2019年12月15日(日)午後1時 開演 (開場 正午)
於.梅若能楽学院会館

『花月』
七歳の我が子が行方不明になり出家した僧が、旅の途中で花月という名を耳にする。花月は清水寺の花の下で流行の小唄を謡い、花を散らす鴬を弓矢を使って戯れ、清水寺の縁起などを曲舞に舞う。これを見た旅僧は花月が行方不明になった我が子と気づき、花月に話を聞くと七歳のとき天狗にさらわれ諸国を巡る身の上と聞かされる。親子を確信した旅僧は花月に父親だと名のり二人は再会を喜ぶ。
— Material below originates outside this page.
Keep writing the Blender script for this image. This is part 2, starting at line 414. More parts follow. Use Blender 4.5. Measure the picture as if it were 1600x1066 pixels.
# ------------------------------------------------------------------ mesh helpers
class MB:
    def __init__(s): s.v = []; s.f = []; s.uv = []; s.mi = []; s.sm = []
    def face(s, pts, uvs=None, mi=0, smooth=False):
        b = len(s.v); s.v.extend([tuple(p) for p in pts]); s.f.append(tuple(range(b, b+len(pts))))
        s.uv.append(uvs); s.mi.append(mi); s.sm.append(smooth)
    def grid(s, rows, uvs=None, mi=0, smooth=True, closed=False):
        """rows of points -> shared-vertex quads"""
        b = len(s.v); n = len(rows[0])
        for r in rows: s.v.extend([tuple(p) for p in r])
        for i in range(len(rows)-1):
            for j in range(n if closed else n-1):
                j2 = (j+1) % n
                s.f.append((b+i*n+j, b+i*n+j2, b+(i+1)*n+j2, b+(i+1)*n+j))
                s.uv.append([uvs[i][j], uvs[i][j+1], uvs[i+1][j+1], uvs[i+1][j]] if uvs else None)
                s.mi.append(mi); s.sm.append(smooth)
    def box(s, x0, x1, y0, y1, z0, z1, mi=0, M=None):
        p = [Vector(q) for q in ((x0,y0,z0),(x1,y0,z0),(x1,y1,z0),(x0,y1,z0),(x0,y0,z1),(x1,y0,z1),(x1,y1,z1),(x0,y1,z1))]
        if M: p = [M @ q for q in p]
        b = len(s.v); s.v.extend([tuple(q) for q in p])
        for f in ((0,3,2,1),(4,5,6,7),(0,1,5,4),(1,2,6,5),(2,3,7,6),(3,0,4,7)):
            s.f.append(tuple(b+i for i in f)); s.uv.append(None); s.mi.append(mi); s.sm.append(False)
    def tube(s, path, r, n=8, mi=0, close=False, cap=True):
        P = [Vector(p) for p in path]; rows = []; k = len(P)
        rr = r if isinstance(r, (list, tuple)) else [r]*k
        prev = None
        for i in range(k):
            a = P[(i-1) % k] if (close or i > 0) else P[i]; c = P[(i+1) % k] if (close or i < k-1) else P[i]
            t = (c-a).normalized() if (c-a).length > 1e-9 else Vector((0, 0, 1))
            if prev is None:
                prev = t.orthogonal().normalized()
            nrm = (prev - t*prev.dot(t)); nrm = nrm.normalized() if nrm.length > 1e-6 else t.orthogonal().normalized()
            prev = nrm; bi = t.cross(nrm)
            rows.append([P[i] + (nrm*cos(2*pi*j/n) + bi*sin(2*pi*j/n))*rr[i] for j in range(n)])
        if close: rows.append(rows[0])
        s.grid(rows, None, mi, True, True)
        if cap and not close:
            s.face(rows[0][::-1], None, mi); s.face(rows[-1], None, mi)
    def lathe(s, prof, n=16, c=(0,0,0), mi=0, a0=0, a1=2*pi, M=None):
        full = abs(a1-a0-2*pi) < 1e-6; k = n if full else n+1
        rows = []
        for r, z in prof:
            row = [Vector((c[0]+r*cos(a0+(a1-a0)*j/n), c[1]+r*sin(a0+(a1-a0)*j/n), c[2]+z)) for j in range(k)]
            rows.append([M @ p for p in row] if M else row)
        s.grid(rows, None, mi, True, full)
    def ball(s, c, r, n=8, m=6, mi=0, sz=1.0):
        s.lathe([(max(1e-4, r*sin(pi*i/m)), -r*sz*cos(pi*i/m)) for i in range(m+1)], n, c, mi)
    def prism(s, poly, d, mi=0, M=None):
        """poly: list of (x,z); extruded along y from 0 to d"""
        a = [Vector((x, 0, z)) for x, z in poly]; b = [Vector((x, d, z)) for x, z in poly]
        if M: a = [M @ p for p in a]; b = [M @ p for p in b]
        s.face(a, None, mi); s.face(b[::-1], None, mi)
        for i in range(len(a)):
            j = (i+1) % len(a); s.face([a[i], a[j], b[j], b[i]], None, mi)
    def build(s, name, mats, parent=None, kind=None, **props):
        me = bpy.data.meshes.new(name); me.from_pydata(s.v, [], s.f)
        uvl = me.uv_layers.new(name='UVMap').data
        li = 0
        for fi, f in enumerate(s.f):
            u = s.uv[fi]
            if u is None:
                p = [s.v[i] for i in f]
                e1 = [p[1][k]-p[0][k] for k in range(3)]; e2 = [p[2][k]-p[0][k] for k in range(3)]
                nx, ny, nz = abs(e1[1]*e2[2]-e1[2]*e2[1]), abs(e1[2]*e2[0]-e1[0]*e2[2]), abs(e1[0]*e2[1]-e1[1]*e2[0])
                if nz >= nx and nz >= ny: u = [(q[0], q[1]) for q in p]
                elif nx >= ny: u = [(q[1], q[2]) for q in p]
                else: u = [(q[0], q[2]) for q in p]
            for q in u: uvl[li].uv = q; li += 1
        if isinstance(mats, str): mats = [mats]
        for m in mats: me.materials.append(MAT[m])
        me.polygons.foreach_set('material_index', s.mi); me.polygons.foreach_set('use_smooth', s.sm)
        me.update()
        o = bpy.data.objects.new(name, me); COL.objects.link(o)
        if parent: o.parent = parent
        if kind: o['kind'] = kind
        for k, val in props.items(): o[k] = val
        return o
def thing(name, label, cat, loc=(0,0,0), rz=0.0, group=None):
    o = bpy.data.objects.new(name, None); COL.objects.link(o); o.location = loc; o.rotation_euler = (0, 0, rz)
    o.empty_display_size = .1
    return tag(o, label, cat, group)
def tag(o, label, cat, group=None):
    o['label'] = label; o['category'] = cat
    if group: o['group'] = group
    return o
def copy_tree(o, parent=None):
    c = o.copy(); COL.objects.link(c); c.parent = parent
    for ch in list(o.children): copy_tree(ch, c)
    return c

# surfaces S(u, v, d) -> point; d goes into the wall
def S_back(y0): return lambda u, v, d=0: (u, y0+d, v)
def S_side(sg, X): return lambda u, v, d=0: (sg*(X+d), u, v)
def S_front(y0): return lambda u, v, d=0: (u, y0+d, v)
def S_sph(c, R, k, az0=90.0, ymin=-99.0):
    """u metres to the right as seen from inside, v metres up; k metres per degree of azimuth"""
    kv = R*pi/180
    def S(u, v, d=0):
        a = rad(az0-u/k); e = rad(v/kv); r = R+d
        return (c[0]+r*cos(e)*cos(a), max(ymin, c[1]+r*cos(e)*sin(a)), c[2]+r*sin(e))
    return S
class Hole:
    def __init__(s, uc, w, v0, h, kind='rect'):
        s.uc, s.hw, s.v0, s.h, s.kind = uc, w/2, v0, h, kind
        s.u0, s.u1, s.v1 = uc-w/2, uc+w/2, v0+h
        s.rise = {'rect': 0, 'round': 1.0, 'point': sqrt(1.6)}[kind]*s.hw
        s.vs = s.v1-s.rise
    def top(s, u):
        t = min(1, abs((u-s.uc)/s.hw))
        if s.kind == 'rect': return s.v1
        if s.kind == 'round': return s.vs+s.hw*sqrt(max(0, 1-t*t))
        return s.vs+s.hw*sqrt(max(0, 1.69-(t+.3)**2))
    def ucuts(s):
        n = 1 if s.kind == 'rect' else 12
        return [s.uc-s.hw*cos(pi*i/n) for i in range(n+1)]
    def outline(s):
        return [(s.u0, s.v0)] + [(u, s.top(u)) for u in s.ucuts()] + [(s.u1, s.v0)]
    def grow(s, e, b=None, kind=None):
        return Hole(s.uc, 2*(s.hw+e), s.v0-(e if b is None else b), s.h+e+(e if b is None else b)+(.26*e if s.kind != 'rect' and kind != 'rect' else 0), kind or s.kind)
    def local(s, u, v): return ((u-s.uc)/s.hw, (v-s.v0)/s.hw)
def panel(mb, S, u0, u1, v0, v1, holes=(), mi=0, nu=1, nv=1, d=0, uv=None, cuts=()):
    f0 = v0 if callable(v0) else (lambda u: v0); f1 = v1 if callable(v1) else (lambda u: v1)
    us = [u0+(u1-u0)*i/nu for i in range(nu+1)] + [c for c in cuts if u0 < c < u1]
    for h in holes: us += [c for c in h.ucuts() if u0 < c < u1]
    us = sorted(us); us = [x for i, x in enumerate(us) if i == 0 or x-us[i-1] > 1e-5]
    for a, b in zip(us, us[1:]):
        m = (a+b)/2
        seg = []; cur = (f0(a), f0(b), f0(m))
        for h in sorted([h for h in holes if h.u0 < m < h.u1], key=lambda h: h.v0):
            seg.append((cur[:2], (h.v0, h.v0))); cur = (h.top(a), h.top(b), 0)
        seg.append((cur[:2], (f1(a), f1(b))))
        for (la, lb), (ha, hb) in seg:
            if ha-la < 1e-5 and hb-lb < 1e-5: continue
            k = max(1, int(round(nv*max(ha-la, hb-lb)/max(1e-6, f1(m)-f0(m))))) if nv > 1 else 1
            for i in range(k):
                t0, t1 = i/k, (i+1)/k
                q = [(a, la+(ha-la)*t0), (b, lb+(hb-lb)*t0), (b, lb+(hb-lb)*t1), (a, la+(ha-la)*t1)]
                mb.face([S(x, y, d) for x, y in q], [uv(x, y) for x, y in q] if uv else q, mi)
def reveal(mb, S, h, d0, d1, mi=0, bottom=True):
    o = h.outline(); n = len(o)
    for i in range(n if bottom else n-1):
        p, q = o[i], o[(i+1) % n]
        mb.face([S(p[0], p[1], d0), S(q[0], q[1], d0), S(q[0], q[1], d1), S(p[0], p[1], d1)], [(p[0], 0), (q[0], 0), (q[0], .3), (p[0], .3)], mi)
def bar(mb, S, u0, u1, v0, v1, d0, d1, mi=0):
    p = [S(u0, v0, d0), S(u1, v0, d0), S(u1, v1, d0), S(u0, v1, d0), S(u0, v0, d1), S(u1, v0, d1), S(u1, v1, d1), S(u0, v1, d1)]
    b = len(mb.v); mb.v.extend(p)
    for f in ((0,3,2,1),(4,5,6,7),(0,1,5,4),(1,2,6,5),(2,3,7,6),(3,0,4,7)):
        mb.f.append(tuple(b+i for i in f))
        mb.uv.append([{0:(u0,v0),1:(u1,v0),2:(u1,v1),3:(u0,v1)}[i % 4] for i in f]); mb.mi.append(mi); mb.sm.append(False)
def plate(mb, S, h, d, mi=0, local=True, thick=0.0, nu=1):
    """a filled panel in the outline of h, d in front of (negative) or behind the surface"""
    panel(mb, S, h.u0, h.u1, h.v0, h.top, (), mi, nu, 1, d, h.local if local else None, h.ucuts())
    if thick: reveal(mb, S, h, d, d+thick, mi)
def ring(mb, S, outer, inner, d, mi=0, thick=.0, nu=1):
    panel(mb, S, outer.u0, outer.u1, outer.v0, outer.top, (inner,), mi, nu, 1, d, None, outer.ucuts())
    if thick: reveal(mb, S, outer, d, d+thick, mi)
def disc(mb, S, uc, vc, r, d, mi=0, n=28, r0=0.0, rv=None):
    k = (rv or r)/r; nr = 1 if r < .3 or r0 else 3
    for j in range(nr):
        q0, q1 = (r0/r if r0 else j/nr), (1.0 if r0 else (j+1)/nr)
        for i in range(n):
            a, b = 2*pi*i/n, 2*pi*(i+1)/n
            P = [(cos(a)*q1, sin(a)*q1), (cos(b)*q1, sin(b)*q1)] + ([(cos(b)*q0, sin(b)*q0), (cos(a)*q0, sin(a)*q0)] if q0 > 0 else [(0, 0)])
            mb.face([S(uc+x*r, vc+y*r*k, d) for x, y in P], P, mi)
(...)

花月は門前の者にすすめられた羯鼓を楽しげに打ち、天狗にさらわてから山々を回った思い出を舞い示す。やがて花月は寺をあとに父と共に仏道修業の旅に出る。

『葛城』
~かづらき~旅山伏が葛城山に修業に入ると大雪に悩まされる。山伏は里女に案内された庵で小枝の火により暖をとり、黒衣も乾いた頃後、夜の勧行を始めようとする。すると里女は自分は葛城の神で、明王からの岩橋を架ける命令に自分の姿を恥じ夜しか作業をせずに罰せられ、今は蔦葛~つたかづら~に締ばられ三熱の苦を受ける身だと明かすと、自ら加持祈祷を山伏に頼み姿を消す。山伏が終夜祈祷を続けると葛城の女神が現れ自分への祈祷を喜び大和舞を舞うが、朝暁が近くなると自分の容姿を恥じらい暗い夜の岩戸の中へ消えてゆく。

『碇潜』
~いかりかずき~平家に縁故のある僧が平家一門の跡を弔おうと長門に下り早靹の浦に着く。そこへ現れた老人の舟に乗り、この浦の戦物語を聞く。老人は平家の敗戦が色濃くなり、平教経は安芸太郎、次郎兄弟を左右の脇に挟み、海底に沈んだ様を語ると、その時の亡霊だと告げ姿を消す。僧が弔っていると海上に大船と共に、平家最後の場面が浮かび上がった。やがて僧の眼前は修羅道の有様となり、平知盛が頭上に碇を戴き海中へ飛び込む壮絶な最期の姿を見た。